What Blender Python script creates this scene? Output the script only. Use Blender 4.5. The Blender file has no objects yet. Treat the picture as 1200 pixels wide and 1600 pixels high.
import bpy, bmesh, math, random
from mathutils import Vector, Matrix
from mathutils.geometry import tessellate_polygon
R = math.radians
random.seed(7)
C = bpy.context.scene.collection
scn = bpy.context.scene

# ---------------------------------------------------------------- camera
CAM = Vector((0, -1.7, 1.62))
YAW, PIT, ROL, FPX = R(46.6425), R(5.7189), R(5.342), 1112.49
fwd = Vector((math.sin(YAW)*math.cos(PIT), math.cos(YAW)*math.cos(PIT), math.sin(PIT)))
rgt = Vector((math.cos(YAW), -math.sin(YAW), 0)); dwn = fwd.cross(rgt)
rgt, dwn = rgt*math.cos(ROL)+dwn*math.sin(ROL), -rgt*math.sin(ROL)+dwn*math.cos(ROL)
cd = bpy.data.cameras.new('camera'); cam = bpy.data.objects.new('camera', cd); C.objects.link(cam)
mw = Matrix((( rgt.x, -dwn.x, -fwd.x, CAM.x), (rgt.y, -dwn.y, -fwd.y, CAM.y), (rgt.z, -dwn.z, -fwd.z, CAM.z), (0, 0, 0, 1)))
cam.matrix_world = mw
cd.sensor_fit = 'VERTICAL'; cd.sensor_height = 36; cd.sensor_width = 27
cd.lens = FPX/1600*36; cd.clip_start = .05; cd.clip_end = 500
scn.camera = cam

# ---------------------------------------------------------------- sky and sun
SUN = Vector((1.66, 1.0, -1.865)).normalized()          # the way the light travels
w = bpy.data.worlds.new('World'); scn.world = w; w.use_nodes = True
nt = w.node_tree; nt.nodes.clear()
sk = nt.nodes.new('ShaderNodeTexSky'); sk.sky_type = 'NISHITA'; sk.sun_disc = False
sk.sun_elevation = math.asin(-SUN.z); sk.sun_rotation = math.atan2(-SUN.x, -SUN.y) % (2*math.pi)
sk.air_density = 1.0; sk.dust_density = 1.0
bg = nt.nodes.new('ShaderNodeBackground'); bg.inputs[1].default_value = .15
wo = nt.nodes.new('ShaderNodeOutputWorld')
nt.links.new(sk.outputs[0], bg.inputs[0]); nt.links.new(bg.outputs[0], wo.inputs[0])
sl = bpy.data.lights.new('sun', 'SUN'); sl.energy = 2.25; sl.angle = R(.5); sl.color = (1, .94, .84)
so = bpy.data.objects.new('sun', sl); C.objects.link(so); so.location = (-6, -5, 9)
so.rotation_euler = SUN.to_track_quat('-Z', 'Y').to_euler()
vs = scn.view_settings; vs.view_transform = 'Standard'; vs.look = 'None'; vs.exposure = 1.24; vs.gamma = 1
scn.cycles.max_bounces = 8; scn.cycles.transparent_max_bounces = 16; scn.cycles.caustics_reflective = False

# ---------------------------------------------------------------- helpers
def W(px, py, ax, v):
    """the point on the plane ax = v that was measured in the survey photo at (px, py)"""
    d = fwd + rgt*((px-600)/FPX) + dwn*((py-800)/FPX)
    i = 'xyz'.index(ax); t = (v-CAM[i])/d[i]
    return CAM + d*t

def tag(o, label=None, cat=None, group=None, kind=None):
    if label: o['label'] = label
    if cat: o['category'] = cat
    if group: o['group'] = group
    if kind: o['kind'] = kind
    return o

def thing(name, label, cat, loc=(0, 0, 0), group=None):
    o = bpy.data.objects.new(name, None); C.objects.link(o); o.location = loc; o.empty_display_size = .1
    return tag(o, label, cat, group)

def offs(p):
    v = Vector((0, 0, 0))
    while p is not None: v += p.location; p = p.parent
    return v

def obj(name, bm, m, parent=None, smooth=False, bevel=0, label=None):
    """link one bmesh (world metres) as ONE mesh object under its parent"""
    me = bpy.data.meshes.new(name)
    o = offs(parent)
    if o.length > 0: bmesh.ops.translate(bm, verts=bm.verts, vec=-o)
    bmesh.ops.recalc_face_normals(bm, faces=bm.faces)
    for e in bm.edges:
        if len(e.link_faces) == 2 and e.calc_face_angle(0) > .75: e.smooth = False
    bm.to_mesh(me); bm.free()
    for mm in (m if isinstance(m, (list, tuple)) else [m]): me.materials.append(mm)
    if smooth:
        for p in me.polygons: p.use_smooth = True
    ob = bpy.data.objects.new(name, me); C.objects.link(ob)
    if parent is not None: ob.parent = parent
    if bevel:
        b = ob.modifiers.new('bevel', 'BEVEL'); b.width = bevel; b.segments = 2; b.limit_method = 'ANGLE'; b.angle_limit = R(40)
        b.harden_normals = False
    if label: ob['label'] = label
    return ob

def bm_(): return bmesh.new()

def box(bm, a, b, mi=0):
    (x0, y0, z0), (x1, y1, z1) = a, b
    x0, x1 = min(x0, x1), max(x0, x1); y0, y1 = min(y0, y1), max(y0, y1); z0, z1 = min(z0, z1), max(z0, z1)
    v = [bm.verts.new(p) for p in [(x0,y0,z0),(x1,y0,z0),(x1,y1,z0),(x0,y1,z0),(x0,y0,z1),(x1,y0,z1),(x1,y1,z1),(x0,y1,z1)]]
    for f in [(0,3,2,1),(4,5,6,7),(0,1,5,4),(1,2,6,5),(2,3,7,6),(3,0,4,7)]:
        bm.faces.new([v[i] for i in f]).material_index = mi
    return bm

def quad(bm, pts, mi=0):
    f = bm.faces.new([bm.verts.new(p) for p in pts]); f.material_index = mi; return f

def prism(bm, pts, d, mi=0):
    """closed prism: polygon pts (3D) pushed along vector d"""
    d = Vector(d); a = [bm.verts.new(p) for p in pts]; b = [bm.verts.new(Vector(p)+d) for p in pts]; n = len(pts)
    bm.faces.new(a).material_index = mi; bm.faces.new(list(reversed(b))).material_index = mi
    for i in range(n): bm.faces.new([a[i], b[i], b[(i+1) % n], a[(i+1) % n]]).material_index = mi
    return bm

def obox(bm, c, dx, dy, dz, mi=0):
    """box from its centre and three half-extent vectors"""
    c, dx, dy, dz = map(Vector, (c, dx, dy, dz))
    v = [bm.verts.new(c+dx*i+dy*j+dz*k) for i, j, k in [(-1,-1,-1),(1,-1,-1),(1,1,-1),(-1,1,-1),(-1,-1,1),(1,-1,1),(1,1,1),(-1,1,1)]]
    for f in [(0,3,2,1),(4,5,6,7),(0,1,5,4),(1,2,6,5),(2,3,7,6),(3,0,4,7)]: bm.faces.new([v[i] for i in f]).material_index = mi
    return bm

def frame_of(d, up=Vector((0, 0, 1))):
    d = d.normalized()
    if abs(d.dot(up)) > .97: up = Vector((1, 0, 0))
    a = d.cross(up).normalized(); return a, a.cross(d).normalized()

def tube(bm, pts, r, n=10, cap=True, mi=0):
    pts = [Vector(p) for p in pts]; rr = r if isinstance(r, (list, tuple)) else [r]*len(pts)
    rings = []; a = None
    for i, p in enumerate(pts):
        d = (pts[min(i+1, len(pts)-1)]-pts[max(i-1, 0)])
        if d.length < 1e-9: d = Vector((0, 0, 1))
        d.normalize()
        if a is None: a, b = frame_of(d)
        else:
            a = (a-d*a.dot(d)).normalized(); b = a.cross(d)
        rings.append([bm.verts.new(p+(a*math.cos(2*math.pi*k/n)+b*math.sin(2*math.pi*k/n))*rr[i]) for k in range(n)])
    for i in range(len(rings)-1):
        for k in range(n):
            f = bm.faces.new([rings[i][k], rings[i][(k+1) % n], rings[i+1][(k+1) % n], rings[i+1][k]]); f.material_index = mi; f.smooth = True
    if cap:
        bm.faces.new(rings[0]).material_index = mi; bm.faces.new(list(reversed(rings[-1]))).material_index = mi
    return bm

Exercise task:
Emit the full listing verbatim.

Result for this exercise:
What Blender Python script creates this scene? Output the script only. Use Blender 4.5. The Blender file has no objects yet. Treat the picture as 1200 pixels wide and 1600 pixels high.
import bpy, bmesh, math, random
from mathutils import Vector, Matrix
from mathutils.geometry import tessellate_polygon
R = math.radians
random.seed(7)
C = bpy.context.scene.collection
scn = bpy.context.scene

# ---------------------------------------------------------------- camera
CAM = Vector((0, -1.7, 1.62))
YAW, PIT, ROL, FPX = R(46.6425), R(5.7189), R(5.342), 1112.49
fwd = Vector((math.sin(YAW)*math.cos(PIT), math.cos(YAW)*math.cos(PIT), math.sin(PIT)))
rgt = Vector((math.cos(YAW), -math.sin(YAW), 0)); dwn = fwd.cross(rgt)
rgt, dwn = rgt*math.cos(ROL)+dwn*math.sin(ROL), -rgt*math.sin(ROL)+dwn*math.cos(ROL)
cd = bpy.data.cameras.new('camera'); cam = bpy.data.objects.new('camera', cd); C.objects.link(cam)
mw = Matrix((( rgt.x, -dwn.x, -fwd.x, CAM.x), (rgt.y, -dwn.y, -fwd.y, CAM.y), (rgt.z, -dwn.z, -fwd.z, CAM.z), (0, 0, 0, 1)))
cam.matrix_world = mw
cd.sensor_fit = 'VERTICAL'; cd.sensor_height = 36; cd.sensor_width = 27
cd.lens = FPX/1600*36; cd.clip_start = .05; cd.clip_end = 500
scn.camera = cam

# ---------------------------------------------------------------- sky and sun
SUN = Vector((1.66, 1.0, -1.865)).normalized()          # the way the light travels
w = bpy.data.worlds.new('World'); scn.world = w; w.use_nodes = True
nt = w.node_tree; nt.nodes.clear()
sk = nt.nodes.new('ShaderNodeTexSky'); sk.sky_type = 'NISHITA'; sk.sun_disc = False
sk.sun_elevation = math.asin(-SUN.z); sk.sun_rotation = math.atan2(-SUN.x, -SUN.y) % (2*math.pi)
sk.air_density = 1.0; sk.dust_density = 1.0
bg = nt.nodes.new('ShaderNodeBackground'); bg.inputs[1].default_value = .15
wo = nt.nodes.new('ShaderNodeOutputWorld')
nt.links.new(sk.outputs[0], bg.inputs[0]); nt.links.new(bg.outputs[0], wo.inputs[0])
sl = bpy.data.lights.new('sun', 'SUN'); sl.energy = 2.25; sl.angle = R(.5); sl.color = (1, .94, .84)
so = bpy.data.objects.new('sun', sl); C.objects.link(so); so.location = (-6, -5, 9)
so.rotation_euler = SUN.to_track_quat('-Z', 'Y').to_euler()
vs = scn.view_settings; vs.view_transform = 'Standard'; vs.look = 'None'; vs.exposure = 1.24; vs.gamma = 1
scn.cycles.max_bounces = 8; scn.cycles.transparent_max_bounces = 16; scn.cycles.caustics_reflective = False

# ---------------------------------------------------------------- helpers
def W(px, py, ax, v):
    """the point on the plane ax = v that was measured in the survey photo at (px, py)"""
    d = fwd + rgt*((px-600)/FPX) + dwn*((py-800)/FPX)
    i = 'xyz'.index(ax); t = (v-CAM[i])/d[i]
    return CAM + d*t

def tag(o, label=None, cat=None, group=None, kind=None):
    if label: o['label'] = label
    if cat: o['category'] = cat
    if group: o['group'] = group
    if kind: o['kind'] = kind
    return o

def thing(name, label, cat, loc=(0, 0, 0), group=None):
    o = bpy.data.objects.new(name, None); C.objects.link(o); o.location = loc; o.empty_display_size = .1
    return tag(o, label, cat, group)

def offs(p):
    v = Vector((0, 0, 0))
    while p is not None: v += p.location; p = p.parent
    return v

def obj(name, bm, m, parent=None, smooth=False, bevel=0, label=None):
    """link one bmesh (world metres) as ONE mesh object under its parent"""
    me = bpy.data.meshes.new(name)
    o = offs(parent)
    if o.length > 0: bmesh.ops.translate(bm, verts=bm.verts, vec=-o)
    bmesh.ops.recalc_face_normals(bm, faces=bm.faces)
    for e in bm.edges:
        if len(e.link_faces) == 2 and e.calc_face_angle(0) > .75: e.smooth = False
    bm.to_mesh(me); bm.free()
    for mm in (m if isinstance(m, (list, tuple)) else [m]): me.materials.append(mm)
    if smooth:
        for p in me.polygons: p.use_smooth = True
    ob = bpy.data.objects.new(name, me); C.objects.link(ob)
    if parent is not None: ob.parent = parent
    if bevel:
        b = ob.modifiers.new('bevel', 'BEVEL'); b.width = bevel; b.segments = 2; b.limit_method = 'ANGLE'; b.angle_limit = R(40)
        b.harden_normals = False
    if label: ob['label'] = label
    return ob

def bm_(): return bmesh.new()

def box(bm, a, b, mi=0):
    (x0, y0, z0), (x1, y1, z1) = a, b
    x0, x1 = min(x0, x1), max(x0, x1); y0, y1 = min(y0, y1), max(y0, y1); z0, z1 = min(z0, z1), max(z0, z1)
    v = [bm.verts.new(p) for p in [(x0,y0,z0),(x1,y0,z0),(x1,y1,z0),(x0,y1,z0),(x0,y0,z1),(x1,y0,z1),(x1,y1,z1),(x0,y1,z1)]]
    for f in [(0,3,2,1),(4,5,6,7),(0,1,5,4),(1,2,6,5),(2,3,7,6),(3,0,4,7)]:
        bm.faces.new([v[i] for i in f]).material_index = mi
    return bm

def quad(bm, pts, mi=0):
    f = bm.faces.new([bm.verts.new(p) for p in pts]); f.material_index = mi; return f

def prism(bm, pts, d, mi=0):
    """closed prism: polygon pts (3D) pushed along vector d"""
    d = Vector(d); a = [bm.verts.new(p) for p in pts]; b = [bm.verts.new(Vector(p)+d) for p in pts]; n = len(pts)
    bm.faces.new(a).material_index = mi; bm.faces.new(list(reversed(b))).material_index = mi
    for i in range(n): bm.faces.new([a[i], b[i], b[(i+1) % n], a[(i+1) % n]]).material_index = mi
    return bm

def obox(bm, c, dx, dy, dz, mi=0):
    """box from its centre and three half-extent vectors"""
    c, dx, dy, dz = map(Vector, (c, dx, dy, dz))
    v = [bm.verts.new(c+dx*i+dy*j+dz*k) for i, j, k in [(-1,-1,-1),(1,-1,-1),(1,1,-1),(-1,1,-1),(-1,-1,1),(1,-1,1),(1,1,1),(-1,1,1)]]
    for f in [(0,3,2,1),(4,5,6,7),(0,1,5,4),(1,2,6,5),(2,3,7,6),(3,0,4,7)]: bm.faces.new([v[i] for i in f]).material_index = mi
    return bm

def frame_of(d, up=Vector((0, 0, 1))):
    d = d.normalized()
    if abs(d.dot(up)) > .97: up = Vector((1, 0, 0))
    a = d.cross(up).normalized(); return a, a.cross(d).normalized()

def tube(bm, pts, r, n=10, cap=True, mi=0):
    pts = [Vector(p) for p in pts]; rr = r if isinstance(r, (list, tuple)) else [r]*len(pts)
    rings = []; a = None
    for i, p in enumerate(pts):
        d = (pts[min(i+1, len(pts)-1)]-pts[max(i-1, 0)])
        if d.length < 1e-9: d = Vector((0, 0, 1))
        d.normalize()
        if a is None: a, b = frame_of(d)
        else:
            a = (a-d*a.dot(d)).normalized(); b = a.cross(d)
        rings.append([bm.verts.new(p+(a*math.cos(2*math.pi*k/n)+b*math.sin(2*math.pi*k/n))*rr[i]) for k in range(n)])
    for i in range(len(rings)-1):
        for k in range(n):
            f = bm.faces.new([rings[i][k], rings[i][(k+1) % n], rings[i+1][(k+1) % n], rings[i+1][k]]); f.material_index = mi; f.smooth = True
    if cap:
        bm.faces.new(rings[0]).material_index = mi; bm.faces.new(list(reversed(rings[-1]))).material_index = mi
    return bm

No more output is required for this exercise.